• [Direction]:
Give the data a second time, exactly and in full.

'''

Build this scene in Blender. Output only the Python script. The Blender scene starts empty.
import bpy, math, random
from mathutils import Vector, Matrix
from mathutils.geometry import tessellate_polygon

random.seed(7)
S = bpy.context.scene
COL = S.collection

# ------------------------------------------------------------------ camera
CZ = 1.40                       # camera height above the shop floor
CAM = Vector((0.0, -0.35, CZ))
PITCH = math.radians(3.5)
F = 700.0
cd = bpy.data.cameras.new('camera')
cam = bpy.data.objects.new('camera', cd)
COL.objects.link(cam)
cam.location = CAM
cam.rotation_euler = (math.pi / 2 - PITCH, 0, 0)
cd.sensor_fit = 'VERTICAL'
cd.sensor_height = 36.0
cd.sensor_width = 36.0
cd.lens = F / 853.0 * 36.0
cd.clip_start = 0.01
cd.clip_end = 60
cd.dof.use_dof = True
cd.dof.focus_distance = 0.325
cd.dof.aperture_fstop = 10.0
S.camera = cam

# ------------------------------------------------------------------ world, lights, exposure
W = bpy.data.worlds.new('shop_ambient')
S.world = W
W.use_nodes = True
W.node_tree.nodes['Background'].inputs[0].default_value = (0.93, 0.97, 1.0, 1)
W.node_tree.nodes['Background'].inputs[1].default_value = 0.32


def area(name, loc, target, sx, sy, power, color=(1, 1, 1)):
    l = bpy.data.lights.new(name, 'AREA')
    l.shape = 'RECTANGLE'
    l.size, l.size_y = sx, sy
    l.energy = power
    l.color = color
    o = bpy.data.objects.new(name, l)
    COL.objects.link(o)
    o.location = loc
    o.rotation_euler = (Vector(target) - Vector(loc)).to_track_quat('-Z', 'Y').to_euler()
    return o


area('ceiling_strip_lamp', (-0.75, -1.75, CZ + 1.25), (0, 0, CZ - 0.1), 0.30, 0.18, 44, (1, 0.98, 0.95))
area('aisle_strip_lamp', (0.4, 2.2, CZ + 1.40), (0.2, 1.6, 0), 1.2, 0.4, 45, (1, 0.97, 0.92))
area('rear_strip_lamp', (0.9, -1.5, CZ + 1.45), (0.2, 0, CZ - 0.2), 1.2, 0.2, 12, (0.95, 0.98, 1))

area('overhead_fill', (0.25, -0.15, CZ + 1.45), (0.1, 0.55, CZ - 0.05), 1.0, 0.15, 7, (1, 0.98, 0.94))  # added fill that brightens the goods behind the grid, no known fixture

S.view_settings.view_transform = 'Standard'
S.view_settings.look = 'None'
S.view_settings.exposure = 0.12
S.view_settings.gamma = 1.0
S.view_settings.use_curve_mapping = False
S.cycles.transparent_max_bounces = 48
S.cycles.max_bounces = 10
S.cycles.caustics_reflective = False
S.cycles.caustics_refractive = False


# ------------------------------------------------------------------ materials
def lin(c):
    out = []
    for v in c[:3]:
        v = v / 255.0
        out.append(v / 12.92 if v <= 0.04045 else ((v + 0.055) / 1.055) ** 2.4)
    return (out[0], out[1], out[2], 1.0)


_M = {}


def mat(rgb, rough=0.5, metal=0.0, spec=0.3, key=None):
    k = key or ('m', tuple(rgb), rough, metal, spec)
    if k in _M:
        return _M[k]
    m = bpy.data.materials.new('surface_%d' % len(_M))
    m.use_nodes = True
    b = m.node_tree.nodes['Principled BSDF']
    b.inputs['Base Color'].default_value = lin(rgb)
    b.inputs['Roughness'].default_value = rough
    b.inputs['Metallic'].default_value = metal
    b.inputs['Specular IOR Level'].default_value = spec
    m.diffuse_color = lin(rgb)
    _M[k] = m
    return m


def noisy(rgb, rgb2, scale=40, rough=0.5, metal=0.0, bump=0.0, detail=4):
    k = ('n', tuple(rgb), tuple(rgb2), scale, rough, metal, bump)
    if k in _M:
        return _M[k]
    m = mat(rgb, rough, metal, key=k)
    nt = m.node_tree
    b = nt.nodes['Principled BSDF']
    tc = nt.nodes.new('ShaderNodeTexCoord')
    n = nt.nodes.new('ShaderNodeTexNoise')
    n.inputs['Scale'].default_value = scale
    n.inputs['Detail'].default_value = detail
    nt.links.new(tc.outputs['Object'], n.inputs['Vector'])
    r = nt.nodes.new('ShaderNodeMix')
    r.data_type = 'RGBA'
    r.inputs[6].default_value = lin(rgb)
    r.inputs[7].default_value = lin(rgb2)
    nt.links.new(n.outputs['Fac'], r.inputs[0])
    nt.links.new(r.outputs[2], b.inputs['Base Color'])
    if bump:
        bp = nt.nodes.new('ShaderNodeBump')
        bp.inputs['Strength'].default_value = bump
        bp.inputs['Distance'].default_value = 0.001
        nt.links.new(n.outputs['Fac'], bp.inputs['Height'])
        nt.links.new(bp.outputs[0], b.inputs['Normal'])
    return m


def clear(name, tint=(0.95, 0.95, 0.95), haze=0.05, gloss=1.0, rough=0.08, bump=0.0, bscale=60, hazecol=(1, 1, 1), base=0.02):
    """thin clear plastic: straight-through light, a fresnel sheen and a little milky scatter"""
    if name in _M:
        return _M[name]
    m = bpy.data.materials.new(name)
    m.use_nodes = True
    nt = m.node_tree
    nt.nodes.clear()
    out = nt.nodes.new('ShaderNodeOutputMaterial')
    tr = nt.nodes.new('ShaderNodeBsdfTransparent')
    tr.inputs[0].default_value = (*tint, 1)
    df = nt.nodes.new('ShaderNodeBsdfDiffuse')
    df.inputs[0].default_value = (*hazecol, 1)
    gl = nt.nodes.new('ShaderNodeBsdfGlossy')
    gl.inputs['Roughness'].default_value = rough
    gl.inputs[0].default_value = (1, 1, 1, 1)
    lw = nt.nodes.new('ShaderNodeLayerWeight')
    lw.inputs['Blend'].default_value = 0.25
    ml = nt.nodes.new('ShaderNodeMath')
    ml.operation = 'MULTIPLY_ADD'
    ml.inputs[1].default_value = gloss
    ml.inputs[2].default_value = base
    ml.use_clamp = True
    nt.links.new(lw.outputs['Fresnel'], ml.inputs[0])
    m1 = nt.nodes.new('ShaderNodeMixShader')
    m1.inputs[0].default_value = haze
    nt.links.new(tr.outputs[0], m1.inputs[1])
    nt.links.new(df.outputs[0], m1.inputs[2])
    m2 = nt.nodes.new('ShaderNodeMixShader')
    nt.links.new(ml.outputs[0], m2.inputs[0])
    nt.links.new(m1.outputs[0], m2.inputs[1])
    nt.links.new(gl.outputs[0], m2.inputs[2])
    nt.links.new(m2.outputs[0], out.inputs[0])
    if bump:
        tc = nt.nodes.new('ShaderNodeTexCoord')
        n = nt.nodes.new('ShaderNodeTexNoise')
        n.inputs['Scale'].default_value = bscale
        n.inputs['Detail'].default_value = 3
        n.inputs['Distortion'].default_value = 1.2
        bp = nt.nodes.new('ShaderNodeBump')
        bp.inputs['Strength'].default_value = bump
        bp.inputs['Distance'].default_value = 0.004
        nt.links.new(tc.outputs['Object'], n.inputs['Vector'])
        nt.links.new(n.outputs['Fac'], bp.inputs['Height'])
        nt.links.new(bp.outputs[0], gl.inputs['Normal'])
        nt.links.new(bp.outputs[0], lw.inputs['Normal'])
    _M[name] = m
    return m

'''

• [Solution to the problem]:
Build this scene in Blender. Output only the Python script. The Blender scene starts empty.
import bpy, math, random
from mathutils import Vector, Matrix
from mathutils.geometry import tessellate_polygon

random.seed(7)
S = bpy.context.scene
COL = S.collection

# ------------------------------------------------------------------ camera
CZ = 1.40                       # camera height above the shop floor
CAM = Vector((0.0, -0.35, CZ))
PITCH = math.radians(3.5)
F = 700.0
cd = bpy.data.cameras.new('camera')
cam = bpy.data.objects.new('camera', cd)
COL.objects.link(cam)
cam.location = CAM
cam.rotation_euler = (math.pi / 2 - PITCH, 0, 0)
cd.sensor_fit = 'VERTICAL'
cd.sensor_height = 36.0
cd.sensor_width = 36.0
cd.lens = F / 853.0 * 36.0
cd.clip_start = 0.01
cd.clip_end = 60
cd.dof.use_dof = True
cd.dof.focus_distance = 0.325
cd.dof.aperture_fstop = 10.0
S.camera = cam

# ------------------------------------------------------------------ world, lights, exposure
W = bpy.data.worlds.new('shop_ambient')
S.world = W
W.use_nodes = True
W.node_tree.nodes['Background'].inputs[0].default_value = (0.93, 0.97, 1.0, 1)
W.node_tree.nodes['Background'].inputs[1].default_value = 0.32


def area(name, loc, target, sx, sy, power, color=(1, 1, 1)):
    l = bpy.data.lights.new(name, 'AREA')
    l.shape = 'RECTANGLE'
    l.size, l.size_y = sx, sy
    l.energy = power
    l.color = color
    o = bpy.data.objects.new(name, l)
    COL.objects.link(o)
    o.location = loc
    o.rotation_euler = (Vector(target) - Vector(loc)).to_track_quat('-Z', 'Y').to_euler()
    return o


area('ceiling_strip_lamp', (-0.75, -1.75, CZ + 1.25), (0, 0, CZ - 0.1), 0.30, 0.18, 44, (1, 0.98, 0.95))
area('aisle_strip_lamp', (0.4, 2.2, CZ + 1.40), (0.2, 1.6, 0), 1.2, 0.4, 45, (1, 0.97, 0.92))
area('rear_strip_lamp', (0.9, -1.5, CZ + 1.45), (0.2, 0, CZ - 0.2), 1.2, 0.2, 12, (0.95, 0.98, 1))

area('overhead_fill', (0.25, -0.15, CZ + 1.45), (0.1, 0.55, CZ - 0.05), 1.0, 0.15, 7, (1, 0.98, 0.94))  # added fill that brightens the goods behind the grid, no known fixture

S.view_settings.view_transform = 'Standard'
S.view_settings.look = 'None'
S.view_settings.exposure = 0.12
S.view_settings.gamma = 1.0
S.view_settings.use_curve_mapping = False
S.cycles.transparent_max_bounces = 48
S.cycles.max_bounces = 10
S.cycles.caustics_reflective = False
S.cycles.caustics_refractive = False


# ------------------------------------------------------------------ materials
def lin(c):
    out = []
    for v in c[:3]:
        v = v / 255.0
        out.append(v / 12.92 if v <= 0.04045 else ((v + 0.055) / 1.055) ** 2.4)
    return (out[0], out[1], out[2], 1.0)


_M = {}


def mat(rgb, rough=0.5, metal=0.0, spec=0.3, key=None):
    k = key or ('m', tuple(rgb), rough, metal, spec)
    if k in _M:
        return _M[k]
    m = bpy.data.materials.new('surface_%d' % len(_M))
    m.use_nodes = True
    b = m.node_tree.nodes['Principled BSDF']
    b.inputs['Base Color'].default_value = lin(rgb)
    b.inputs['Roughness'].default_value = rough
    b.inputs['Metallic'].default_value = metal
    b.inputs['Specular IOR Level'].default_value = spec
    m.diffuse_color = lin(rgb)
    _M[k] = m
    return m


def noisy(rgb, rgb2, scale=40, rough=0.5, metal=0.0, bump=0.0, detail=4):
    k = ('n', tuple(rgb), tuple(rgb2), scale, rough, metal, bump)
    if k in _M:
        return _M[k]
    m = mat(rgb, rough, metal, key=k)
    nt = m.node_tree
    b = nt.nodes['Principled BSDF']
    tc = nt.nodes.new('ShaderNodeTexCoord')
    n = nt.nodes.new('ShaderNodeTexNoise')
    n.inputs['Scale'].default_value = scale
    n.inputs['Detail'].default_value = detail
    nt.links.new(tc.outputs['Object'], n.inputs['Vector'])
    r = nt.nodes.new('ShaderNodeMix')
    r.data_type = 'RGBA'
    r.inputs[6].default_value = lin(rgb)
    r.inputs[7].default_value = lin(rgb2)
    nt.links.new(n.outputs['Fac'], r.inputs[0])
    nt.links.new(r.outputs[2], b.inputs['Base Color'])
    if bump:
        bp = nt.nodes.new('ShaderNodeBump')
        bp.inputs['Strength'].default_value = bump
        bp.inputs['Distance'].default_value = 0.001
        nt.links.new(n.outputs['Fac'], bp.inputs['Height'])
        nt.links.new(bp.outputs[0], b.inputs['Normal'])
    return m


def clear(name, tint=(0.95, 0.95, 0.95), haze=0.05, gloss=1.0, rough=0.08, bump=0.0, bscale=60, hazecol=(1, 1, 1), base=0.02):
    """thin clear plastic: straight-through light, a fresnel sheen and a little milky scatter"""
    if name in _M:
        return _M[name]
    m = bpy.data.materials.new(name)
    m.use_nodes = True
    nt = m.node_tree
    nt.nodes.clear()
    out = nt.nodes.new('ShaderNodeOutputMaterial')
    tr = nt.nodes.new('ShaderNodeBsdfTransparent')
    tr.inputs[0].default_value = (*tint, 1)
    df = nt.nodes.new('ShaderNodeBsdfDiffuse')
    df.inputs[0].default_value = (*hazecol, 1)
    gl = nt.nodes.new('ShaderNodeBsdfGlossy')
    gl.inputs['Roughness'].default_value = rough
    gl.inputs[0].default_value = (1, 1, 1, 1)
    lw = nt.nodes.new('ShaderNodeLayerWeight')
    lw.inputs['Blend'].default_value = 0.25
    ml = nt.nodes.new('ShaderNodeMath')
    ml.operation = 'MULTIPLY_ADD'
    ml.inputs[1].default_value = gloss
    ml.inputs[2].default_value = base
    ml.use_clamp = True
    nt.links.new(lw.outputs['Fresnel'], ml.inputs[0])
    m1 = nt.nodes.new('ShaderNodeMixShader')
    m1.inputs[0].default_value = haze
    nt.links.new(tr.outputs[0], m1.inputs[1])
    nt.links.new(df.outputs[0], m1.inputs[2])
    m2 = nt.nodes.new('ShaderNodeMixShader')
    nt.links.new(ml.outputs[0], m2.inputs[0])
    nt.links.new(m1.outputs[0], m2.inputs[1])
    nt.links.new(gl.outputs[0], m2.inputs[2])
    nt.links.new(m2.outputs[0], out.inputs[0])
    if bump:
        tc = nt.nodes.new('ShaderNodeTexCoord')
        n = nt.nodes.new('ShaderNodeTexNoise')
        n.inputs['Scale'].default_value = bscale
        n.inputs['Detail'].default_value = 3
        n.inputs['Distortion'].default_value = 1.2
        bp = nt.nodes.new('ShaderNodeBump')
        bp.inputs['Strength'].default_value = bump
        bp.inputs['Distance'].default_value = 0.004
        nt.links.new(tc.outputs['Object'], n.inputs['Vector'])
        nt.links.new(n.outputs['Fac'], bp.inputs['Height'])
        nt.links.new(bp.outputs[0], gl.inputs['Normal'])
        nt.links.new(bp.outputs[0], lw.inputs['Normal'])
    _M[name] = m
    return m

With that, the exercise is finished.